6. Successor Collateral Agent. Collateral Agent may resign at any time by delivering notice of such resignation to the Secured Parties and Grantor, effective on the date set forth in such notice or, if no such date is set forth therein, upon the date such notice shall be effective, in accordance with the terms of this Section 6 of this Xxxxx X. If Collateral Agent delivers any such notice, the Secured Parties shall have the right to appoint a successor Collateral Agent.
7. Release of Collateral. Each Secured Party hereby consents to the release and hereby directs Collateral Agent to release (or in the case of clause (b)(ii) below, release or subordinate) the following:
(a) any guarantor or subsidiary “co-Grantor” if all of the equity interests of such subsidiary owned by Grantor is sold or transferred in a transaction permitted under the Transaction Documents (including pursuant to a valid waiver or consent), to the extent that, after giving effect to such transaction, such subsidiary would not be required to guaranty any Secured Obligations pursuant to any Transaction Document; and
(b) any Lien held by Collateral Agent for the benefit of itself and the Secured Parties against (i) any Collateral that is sold or otherwise disposed of by Grantor in a transaction permitted by the Transaction Documents (including pursuant to a valid waiver or consent), and (ii) all of the Collateral and Grantor, upon payment in full in cash of all of the Secured Obligations (as defined in the Notes) that Collateral Agent has theretofore been notified in writing by the holder of such Secured Obligation are then due and payable.

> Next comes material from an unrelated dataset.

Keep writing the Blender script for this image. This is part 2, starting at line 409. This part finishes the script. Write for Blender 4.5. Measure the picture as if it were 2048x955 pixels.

8. Setoff and Sharing of Payments. In addition to any rights now or hereafter granted under any applicable requirement of law and not by way of limitation of any such rights, upon the occurrence and during the continuance of any Event of Default, each Secured Party is hereby authorized at any time or from time to time upon the direction of Collateral Agent, without notice to Grantor, any such notice being hereby expressly waived, to setoff and to appropriate and to apply any and all balances held by it at any of its offices for the account of Grantor (regardless of whether such balances are then due to Grantor) and any other properties or assets at any time held or owing by that Secured Party or that holder to or for the credit or for the account of Grantor against and on account of any of the Secured Obligations that are not paid when due. Any Secured Party exercising a right of setoff or otherwise receiving any payment on account of the Secured Obligations in excess of its pro rata share thereof shall purchase for cash (and the other Secured Parties or holders shall sell) such participations in each such other Secured Party’s or holder’s pro rata share of the Secured Obligations as would be necessary to cause such Secured Party to share the amount so offset or otherwise received with each other Secured Party or holder in accordance with their respective pro rata shares of the Secured Obligations. Grantor agrees, to the fullest extent permitted by law, that (a) any Secured Party may exercise its right to offset with respect to amounts in excess of its pro rata share of the Secured Obligations and may purchase participations in accordance with the preceding sentence and (b) any Secured Party so purchasing a participation in the Term Loan made or other Secured Obligations held by other Secured Parties or holders may exercise all rights of offset, bankers’ lien, counterclaim or similar rights with respect to such participation as fully as if such Secured Party or holder were a direct holder of the Term Loan and the other Secured Obligations in the amount of such participation. Notwithstanding the foregoing, if all or any portion of the offset amount or payment otherwise received is thereafter recovered from the Secured Party that has exercised the right of offset, the purchase of participations by that Secured Party shall be rescinded and the purchase price restored without interest.